◆ THE RECORDS:
§
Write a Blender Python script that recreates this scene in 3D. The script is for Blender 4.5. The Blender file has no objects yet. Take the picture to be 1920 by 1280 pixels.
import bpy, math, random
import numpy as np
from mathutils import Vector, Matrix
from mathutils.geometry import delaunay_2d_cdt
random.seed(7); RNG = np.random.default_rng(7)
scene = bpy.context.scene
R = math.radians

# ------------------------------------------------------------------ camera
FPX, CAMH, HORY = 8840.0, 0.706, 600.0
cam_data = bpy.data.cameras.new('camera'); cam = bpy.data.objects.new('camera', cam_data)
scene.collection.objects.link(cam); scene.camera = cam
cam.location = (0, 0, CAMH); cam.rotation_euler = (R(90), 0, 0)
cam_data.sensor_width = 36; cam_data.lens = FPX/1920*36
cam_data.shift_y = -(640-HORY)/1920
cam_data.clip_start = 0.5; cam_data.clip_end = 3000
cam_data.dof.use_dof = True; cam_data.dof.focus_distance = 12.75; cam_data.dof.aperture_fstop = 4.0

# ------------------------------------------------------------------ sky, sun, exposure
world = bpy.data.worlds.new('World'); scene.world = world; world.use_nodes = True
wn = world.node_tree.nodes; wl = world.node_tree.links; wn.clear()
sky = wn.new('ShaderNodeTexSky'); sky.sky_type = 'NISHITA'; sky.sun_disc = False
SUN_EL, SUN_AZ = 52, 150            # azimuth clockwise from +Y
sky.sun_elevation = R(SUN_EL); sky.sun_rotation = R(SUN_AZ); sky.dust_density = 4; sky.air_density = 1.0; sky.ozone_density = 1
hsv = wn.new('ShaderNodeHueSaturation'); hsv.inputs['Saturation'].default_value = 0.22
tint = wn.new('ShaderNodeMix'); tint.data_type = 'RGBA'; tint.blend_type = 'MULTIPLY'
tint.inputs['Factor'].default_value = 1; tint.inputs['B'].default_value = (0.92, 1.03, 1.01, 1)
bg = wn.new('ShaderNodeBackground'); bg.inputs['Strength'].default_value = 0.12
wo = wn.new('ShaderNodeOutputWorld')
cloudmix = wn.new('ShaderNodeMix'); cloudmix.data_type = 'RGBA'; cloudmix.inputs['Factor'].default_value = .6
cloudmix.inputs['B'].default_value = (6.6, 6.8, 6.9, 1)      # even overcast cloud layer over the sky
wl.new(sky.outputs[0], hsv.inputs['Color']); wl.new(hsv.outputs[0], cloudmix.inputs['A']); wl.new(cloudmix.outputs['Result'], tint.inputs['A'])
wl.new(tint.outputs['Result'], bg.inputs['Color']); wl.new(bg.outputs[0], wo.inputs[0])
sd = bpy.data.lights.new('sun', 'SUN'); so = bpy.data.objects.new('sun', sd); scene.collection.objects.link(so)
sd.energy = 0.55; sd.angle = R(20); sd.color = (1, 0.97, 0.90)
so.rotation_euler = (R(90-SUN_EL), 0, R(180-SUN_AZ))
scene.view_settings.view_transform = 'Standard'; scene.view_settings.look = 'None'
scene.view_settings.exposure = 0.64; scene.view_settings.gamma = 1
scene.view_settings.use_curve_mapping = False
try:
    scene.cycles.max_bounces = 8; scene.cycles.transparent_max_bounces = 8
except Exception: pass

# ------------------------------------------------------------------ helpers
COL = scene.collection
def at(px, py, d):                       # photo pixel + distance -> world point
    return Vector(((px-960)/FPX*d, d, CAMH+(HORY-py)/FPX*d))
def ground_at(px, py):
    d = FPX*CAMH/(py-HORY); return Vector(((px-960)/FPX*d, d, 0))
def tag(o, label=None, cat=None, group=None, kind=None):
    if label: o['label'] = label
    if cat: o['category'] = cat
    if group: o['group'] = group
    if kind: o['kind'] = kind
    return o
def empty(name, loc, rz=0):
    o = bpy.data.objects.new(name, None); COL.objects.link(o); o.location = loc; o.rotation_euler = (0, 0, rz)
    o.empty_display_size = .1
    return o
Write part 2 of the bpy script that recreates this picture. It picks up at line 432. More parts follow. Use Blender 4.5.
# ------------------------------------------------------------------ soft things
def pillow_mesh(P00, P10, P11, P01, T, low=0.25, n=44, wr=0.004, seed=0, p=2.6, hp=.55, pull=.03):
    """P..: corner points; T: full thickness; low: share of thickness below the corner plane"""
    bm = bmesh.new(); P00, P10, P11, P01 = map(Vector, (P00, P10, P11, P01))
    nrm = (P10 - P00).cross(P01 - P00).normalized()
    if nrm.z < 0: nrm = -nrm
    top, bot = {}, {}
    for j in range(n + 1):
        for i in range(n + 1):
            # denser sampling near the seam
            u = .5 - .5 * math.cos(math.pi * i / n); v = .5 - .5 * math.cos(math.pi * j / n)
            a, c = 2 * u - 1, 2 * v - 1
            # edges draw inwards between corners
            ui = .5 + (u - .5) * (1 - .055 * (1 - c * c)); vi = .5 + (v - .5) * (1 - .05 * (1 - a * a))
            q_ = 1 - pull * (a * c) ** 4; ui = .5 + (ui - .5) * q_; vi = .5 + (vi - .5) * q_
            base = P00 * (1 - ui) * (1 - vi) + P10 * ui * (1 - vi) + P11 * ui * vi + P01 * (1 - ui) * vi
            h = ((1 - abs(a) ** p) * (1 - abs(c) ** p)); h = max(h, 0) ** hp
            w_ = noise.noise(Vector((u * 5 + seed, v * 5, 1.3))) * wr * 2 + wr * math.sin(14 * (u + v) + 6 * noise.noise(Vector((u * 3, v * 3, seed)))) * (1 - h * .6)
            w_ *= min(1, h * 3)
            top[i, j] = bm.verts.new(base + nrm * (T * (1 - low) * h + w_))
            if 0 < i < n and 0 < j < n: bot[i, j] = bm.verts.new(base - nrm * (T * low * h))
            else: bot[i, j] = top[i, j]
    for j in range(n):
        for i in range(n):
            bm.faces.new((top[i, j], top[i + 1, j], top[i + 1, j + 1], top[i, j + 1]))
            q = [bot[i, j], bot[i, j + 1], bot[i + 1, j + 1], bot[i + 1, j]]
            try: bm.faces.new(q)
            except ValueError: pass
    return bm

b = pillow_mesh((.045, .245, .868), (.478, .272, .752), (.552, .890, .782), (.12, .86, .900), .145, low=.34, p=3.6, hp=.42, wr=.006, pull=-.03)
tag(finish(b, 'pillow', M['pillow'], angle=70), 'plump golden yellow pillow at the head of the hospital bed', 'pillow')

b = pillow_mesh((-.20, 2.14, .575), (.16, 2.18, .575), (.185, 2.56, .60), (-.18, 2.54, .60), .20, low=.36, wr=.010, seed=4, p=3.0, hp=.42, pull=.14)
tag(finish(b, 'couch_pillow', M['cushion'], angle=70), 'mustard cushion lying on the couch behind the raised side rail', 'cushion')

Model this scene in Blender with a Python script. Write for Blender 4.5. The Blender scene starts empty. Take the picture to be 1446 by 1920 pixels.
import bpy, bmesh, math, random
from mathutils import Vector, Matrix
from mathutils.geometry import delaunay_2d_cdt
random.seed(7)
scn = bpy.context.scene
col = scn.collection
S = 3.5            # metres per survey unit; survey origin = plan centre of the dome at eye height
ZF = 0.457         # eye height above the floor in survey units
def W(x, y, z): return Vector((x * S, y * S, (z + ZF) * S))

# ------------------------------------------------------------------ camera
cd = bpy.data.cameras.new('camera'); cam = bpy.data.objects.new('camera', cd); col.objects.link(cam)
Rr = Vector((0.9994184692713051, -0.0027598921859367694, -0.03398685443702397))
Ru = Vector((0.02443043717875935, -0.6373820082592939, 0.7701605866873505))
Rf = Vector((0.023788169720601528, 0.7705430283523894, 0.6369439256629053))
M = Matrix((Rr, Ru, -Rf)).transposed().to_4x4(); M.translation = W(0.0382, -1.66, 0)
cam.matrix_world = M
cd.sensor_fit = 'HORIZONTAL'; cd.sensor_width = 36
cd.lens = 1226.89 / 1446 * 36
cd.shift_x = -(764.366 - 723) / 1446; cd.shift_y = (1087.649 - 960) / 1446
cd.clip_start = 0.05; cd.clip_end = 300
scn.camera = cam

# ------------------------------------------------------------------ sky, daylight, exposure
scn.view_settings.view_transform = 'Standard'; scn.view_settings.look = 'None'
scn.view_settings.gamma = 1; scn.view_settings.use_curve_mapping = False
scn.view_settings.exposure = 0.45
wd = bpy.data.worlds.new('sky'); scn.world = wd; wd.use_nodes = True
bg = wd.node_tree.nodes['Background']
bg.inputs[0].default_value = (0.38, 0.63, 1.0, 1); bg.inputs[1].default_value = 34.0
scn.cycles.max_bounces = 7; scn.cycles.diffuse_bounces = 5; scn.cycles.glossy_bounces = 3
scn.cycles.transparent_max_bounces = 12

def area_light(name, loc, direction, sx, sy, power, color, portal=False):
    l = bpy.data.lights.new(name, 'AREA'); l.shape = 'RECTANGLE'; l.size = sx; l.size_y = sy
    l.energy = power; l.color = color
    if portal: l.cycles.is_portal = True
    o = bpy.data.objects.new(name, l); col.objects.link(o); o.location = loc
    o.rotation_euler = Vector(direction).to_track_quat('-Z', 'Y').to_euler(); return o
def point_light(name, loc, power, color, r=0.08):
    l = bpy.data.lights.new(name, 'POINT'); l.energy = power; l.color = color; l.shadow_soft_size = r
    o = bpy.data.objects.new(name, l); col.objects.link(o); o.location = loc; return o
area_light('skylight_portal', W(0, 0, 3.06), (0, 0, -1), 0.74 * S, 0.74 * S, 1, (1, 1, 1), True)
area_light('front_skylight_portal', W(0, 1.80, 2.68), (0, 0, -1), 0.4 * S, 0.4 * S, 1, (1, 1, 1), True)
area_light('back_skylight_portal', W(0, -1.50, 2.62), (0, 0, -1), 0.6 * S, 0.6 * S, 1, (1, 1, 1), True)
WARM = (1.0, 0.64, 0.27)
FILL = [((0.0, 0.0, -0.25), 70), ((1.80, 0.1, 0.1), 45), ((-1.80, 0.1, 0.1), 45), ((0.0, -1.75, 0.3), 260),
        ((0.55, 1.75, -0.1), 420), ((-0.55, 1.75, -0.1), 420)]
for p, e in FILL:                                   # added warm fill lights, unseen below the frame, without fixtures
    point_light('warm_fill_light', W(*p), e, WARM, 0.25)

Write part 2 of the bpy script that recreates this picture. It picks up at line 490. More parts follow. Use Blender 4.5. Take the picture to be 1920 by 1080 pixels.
§
◆ AIM: Take the lines above from the first through the one containing "R = math.radians" and reproduce them exactly; include nothing else.

◆ EXERCISE ANSWER:
Write a Blender Python script that recreates this scene in 3D. The script is for Blender 4.5. The Blender file has no objects yet. Take the picture to be 1920 by 1280 pixels.
import bpy, math, random
import numpy as np
from mathutils import Vector, Matrix
from mathutils.geometry import delaunay_2d_cdt
random.seed(7); RNG = np.random.default_rng(7)
scene = bpy.context.scene
R = math.radians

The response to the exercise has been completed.